Vor wenigen Wochen schloss sich die Allianz zudem der Net Zero Insurance Alliance an: ein Zusammenschluss von Branchengrößen, die sich ebenfalls zu mehr Nachhaltigkeit verpflichtet haben. Darunter die Axa, Munich Re, Generali und Swiss Re. Auch hier geht es darum, den Austausch mit Unternehmen zu suchen, die man versichert und in die man investiert.

Die Allianz selbst hat im Jahr 2020 mit 68 Aktien- und Anleihe-Emittenten über ESG-Themen gesprochen, wie „Reuters“ auf Basis des Nachhaltigkeitsberichts des Versicherers meldet. Allerdings seien die Gespräche bei nur drei Konzernen auf fruchtbaren Boden gefallen, bei acht sei man auf taube Ohren gestoßen. Mit den übrigen wolle man weitere Gespräche führen. "Das ist ein sehr zeitintensiver Prozess - oft geht er über mehrere Jahre. Aber man muss den Unternehmen diese Zeit geben", sagt Andreas Lindner gegenüber Reuters. "Erst wenn wir das Gefühl haben, dass ein Unternehmen den Dialog nicht ernsthaft betreibt, dann desinvestieren wir - was bislang nur ganz selten der Fall war."

Verdacht des Greenwashings

Bei einigen Investments lasse sich die Allianz nicht auf Diskussionen ein, berichtet Lindner weiter: etwa bei geächteten Waffen und Kohle. Ansonsten entwickle der Versicherer eigene Scoring-Modelle: Wer zu den schlechtesten zehn Prozent gehöre, "den schauen wir uns genau an". Einen strengen Schlussstrich ziehen die Münchener hingegen nicht. Sie bleiben auch weiterhin in energieintensiven und klimaschädlichen Branchen, wie das "Handelsblatt" weiß, etwa in der Stahlindustrie und in der Luftfahrt. Statt eines endgültigen Cut suche man das Gespräch mit den Anbietern.

Doch genau diese weichen Kriterien erregen auch Kritik: "Die angeblichen Klimaretter" war zum Beispiel ein Artikel der WirtschaftsWoche zur letztjährigen Hauptversammlung überschrieben. Dort wird aufgeführt, weshalb das Vorgehen des blauen Riesen nicht nur auf Wohlwollen stößt. Der Zeitraum bis zur Klimaneutralität im Jahr 2050 sei zu lang, so ein Kritikpunkt.

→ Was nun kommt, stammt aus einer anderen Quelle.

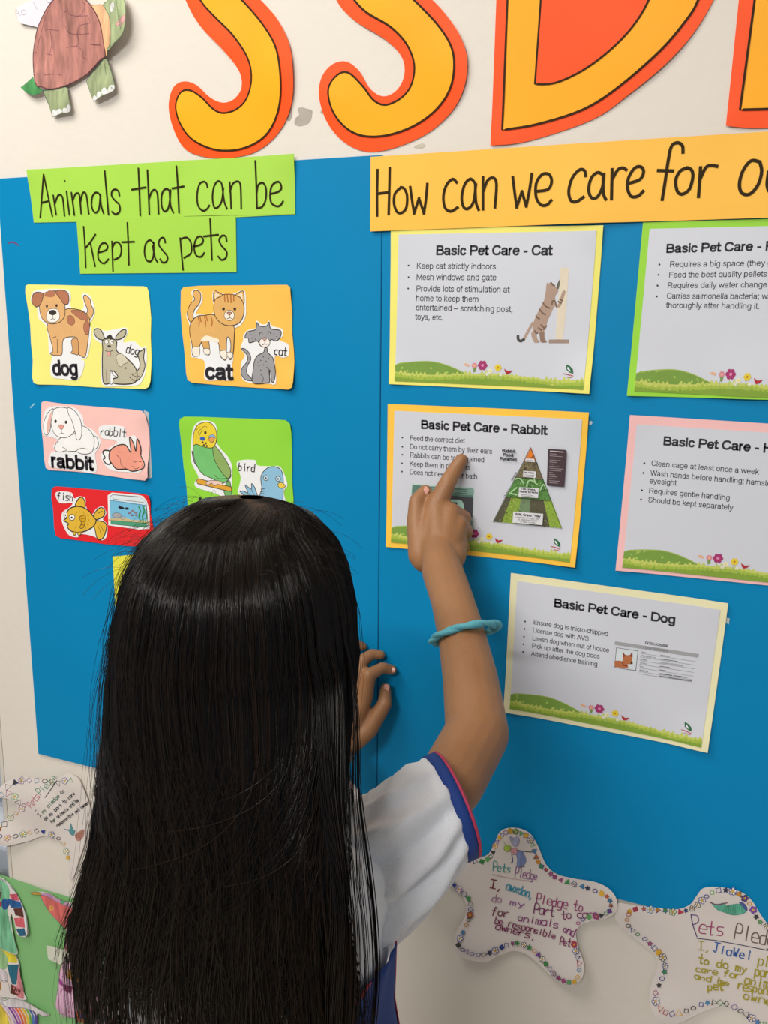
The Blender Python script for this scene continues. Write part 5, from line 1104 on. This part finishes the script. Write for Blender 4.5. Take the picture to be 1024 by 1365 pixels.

Ein weiterer: Die Allianz kommuniziere nicht, welche Schritte man genau angehe und wie hoch der Anteil grünen Investments sei: bleibe also intransparent. So versichere man zwar keine neuen Kohlekraftwerke mehr: investiere aber zum Beispiel in Exxon Mobil, einem der größten Investoren in fossile Energien. Die haben gerade begonnen, vor der Küste Guyanas in Südamerika ein neues Öl- und Gasfeld zu erschließen. Erwarteter Schadstoff-Ausstoß: 2,5 Milliarden Tonnen Kohlendioxid.